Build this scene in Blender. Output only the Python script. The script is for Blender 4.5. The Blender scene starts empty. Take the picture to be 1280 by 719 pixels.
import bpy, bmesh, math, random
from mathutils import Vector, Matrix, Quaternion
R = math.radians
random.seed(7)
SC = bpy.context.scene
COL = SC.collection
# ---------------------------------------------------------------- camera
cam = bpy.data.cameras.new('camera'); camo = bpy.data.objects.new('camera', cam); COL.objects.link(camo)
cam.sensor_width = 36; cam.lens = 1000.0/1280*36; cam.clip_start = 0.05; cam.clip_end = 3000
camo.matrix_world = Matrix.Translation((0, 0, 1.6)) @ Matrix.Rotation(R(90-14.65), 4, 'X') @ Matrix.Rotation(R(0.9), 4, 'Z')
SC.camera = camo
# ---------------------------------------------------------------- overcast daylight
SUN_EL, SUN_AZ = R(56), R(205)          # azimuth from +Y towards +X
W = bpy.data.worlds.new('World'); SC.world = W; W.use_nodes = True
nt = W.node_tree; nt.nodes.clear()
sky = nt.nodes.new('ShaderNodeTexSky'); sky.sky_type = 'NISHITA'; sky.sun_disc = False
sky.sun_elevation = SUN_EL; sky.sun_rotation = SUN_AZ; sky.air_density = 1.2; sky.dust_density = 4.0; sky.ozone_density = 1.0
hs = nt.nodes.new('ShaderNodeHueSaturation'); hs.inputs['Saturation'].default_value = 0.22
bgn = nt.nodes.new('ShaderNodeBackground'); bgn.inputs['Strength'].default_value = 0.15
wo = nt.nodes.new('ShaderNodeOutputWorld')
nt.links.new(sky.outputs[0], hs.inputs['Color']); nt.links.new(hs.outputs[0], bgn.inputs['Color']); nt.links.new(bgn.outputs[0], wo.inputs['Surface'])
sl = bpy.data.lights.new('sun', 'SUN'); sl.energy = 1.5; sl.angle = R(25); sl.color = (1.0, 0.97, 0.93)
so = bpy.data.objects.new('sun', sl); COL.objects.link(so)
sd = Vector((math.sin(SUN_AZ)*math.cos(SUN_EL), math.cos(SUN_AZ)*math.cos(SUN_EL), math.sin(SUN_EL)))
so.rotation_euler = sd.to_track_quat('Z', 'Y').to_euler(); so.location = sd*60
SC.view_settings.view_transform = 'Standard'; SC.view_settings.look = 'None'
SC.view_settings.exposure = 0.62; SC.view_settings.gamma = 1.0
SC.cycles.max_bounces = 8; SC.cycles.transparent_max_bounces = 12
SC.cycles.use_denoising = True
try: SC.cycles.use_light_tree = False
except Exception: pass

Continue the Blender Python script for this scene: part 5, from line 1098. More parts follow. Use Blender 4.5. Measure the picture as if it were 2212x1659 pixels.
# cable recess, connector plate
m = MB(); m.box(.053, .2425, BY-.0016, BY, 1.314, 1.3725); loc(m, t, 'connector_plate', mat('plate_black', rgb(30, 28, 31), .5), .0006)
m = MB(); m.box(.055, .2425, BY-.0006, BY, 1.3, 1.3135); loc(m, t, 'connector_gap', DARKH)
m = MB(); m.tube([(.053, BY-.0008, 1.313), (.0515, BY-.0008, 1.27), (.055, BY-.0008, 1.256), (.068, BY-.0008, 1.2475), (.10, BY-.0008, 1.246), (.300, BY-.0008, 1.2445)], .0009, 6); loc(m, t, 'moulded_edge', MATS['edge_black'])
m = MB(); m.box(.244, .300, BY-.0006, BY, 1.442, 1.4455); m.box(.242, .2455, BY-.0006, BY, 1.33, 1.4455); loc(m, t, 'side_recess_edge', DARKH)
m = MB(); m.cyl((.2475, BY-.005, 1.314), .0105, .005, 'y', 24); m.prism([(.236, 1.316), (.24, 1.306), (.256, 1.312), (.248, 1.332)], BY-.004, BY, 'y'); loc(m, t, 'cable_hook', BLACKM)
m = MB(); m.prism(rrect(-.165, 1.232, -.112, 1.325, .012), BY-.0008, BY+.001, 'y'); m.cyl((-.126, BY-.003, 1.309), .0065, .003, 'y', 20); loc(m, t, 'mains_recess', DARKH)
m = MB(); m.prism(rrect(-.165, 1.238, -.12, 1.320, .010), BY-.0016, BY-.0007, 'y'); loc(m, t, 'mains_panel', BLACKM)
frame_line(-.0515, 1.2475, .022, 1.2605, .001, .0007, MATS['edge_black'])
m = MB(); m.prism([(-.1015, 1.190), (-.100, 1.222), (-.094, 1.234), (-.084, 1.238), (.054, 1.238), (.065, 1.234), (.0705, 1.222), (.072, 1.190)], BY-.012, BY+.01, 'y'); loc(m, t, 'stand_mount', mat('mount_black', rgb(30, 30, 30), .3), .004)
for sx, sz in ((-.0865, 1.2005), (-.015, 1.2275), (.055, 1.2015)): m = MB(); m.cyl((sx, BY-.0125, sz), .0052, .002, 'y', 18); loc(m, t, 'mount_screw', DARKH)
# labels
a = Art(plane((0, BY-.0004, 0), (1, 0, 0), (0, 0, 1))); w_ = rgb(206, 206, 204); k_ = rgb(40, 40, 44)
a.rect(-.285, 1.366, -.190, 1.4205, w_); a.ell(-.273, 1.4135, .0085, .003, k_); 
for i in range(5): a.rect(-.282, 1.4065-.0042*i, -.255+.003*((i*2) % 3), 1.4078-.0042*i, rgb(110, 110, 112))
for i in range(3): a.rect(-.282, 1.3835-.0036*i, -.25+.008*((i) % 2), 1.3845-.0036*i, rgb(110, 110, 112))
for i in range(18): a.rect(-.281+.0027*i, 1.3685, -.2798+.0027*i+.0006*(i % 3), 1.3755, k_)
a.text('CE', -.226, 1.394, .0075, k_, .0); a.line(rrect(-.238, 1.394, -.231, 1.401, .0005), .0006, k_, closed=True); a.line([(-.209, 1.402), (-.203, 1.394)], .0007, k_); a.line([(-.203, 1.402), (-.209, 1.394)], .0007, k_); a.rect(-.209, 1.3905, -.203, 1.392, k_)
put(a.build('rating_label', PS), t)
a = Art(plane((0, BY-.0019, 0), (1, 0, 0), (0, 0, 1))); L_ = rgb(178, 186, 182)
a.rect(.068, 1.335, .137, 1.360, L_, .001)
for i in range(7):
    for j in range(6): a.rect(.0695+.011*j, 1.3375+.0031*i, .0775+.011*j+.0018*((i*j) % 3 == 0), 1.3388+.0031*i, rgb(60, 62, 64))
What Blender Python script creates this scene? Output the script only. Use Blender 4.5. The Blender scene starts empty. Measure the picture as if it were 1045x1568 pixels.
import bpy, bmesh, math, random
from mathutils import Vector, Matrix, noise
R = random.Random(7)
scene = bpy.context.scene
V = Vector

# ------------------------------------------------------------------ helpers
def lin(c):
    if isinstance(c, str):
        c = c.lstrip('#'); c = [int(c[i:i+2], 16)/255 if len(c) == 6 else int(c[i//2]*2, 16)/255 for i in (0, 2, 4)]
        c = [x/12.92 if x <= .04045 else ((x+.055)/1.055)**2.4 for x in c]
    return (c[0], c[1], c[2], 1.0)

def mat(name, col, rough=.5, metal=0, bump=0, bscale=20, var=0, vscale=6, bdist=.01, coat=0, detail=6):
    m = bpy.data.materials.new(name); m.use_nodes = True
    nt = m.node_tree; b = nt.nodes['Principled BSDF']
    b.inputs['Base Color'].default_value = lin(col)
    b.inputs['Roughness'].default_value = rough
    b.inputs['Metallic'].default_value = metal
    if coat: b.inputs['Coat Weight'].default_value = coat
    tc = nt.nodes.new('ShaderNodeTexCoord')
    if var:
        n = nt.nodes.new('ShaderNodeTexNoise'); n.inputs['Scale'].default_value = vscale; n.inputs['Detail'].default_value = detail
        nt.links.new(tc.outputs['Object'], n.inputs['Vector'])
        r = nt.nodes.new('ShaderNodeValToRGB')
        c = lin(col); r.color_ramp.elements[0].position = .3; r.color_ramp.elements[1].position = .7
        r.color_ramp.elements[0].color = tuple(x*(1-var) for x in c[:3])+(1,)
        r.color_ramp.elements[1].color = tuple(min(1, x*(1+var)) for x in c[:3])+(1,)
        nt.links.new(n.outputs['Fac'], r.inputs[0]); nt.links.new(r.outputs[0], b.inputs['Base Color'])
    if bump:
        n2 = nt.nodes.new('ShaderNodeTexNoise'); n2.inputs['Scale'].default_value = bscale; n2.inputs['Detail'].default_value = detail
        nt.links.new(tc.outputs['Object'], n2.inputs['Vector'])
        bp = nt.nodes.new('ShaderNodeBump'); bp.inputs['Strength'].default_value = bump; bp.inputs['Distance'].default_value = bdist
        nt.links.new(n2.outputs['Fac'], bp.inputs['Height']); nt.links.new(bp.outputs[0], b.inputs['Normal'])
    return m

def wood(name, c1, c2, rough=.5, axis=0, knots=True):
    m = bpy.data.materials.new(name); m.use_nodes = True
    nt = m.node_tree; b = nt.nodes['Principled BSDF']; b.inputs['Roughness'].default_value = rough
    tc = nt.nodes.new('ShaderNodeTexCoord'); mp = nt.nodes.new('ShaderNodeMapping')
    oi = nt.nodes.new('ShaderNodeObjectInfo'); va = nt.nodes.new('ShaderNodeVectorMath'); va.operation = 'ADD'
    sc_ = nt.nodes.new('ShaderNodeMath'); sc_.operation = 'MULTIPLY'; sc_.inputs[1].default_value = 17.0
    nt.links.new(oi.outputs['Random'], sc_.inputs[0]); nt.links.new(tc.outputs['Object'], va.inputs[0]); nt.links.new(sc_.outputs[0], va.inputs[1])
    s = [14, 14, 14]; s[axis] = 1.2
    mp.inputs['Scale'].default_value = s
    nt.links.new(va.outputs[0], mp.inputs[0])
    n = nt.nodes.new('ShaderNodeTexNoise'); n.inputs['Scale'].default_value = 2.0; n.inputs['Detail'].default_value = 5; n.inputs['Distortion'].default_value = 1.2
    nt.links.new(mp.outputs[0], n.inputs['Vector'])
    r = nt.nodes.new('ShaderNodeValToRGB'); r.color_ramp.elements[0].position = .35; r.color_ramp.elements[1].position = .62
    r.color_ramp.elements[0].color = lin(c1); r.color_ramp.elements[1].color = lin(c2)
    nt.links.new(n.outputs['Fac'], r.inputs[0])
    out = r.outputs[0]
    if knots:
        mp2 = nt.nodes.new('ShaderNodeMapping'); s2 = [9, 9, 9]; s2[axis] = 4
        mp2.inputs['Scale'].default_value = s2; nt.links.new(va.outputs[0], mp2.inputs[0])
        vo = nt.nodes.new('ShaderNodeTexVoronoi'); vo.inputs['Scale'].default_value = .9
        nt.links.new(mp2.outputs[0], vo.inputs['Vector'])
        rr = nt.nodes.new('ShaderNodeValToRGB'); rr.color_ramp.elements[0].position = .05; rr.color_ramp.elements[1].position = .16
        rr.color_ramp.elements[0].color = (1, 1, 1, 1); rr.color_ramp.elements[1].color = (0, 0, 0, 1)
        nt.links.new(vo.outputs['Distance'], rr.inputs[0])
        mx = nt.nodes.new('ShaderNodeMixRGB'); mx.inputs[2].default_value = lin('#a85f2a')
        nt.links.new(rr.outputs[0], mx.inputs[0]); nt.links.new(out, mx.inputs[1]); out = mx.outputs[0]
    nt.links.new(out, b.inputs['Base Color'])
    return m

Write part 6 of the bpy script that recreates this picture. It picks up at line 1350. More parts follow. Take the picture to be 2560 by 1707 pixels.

============================================================

*Stated task*: In the lines above, locate the string "picture". Copy every line where it occurs.

*Task output*:
Build this scene in Blender. Output only the Python script. The script is for Blender 4.5. The Blender scene starts empty. Take the picture to be 1280 by 719 pixels.
Continue the Blender Python script for this scene: part 5, from line 1098. More parts follow. Use Blender 4.5. Measure the picture as if it were 2212x1659 pixels.
What Blender Python script creates this scene? Output the script only. Use Blender 4.5. The Blender scene starts empty. Measure the picture as if it were 1045x1568 pixels.
Write part 6 of the bpy script that recreates this picture. It picks up at line 1350. More parts follow. Take the picture to be 2560 by 1707 pixels.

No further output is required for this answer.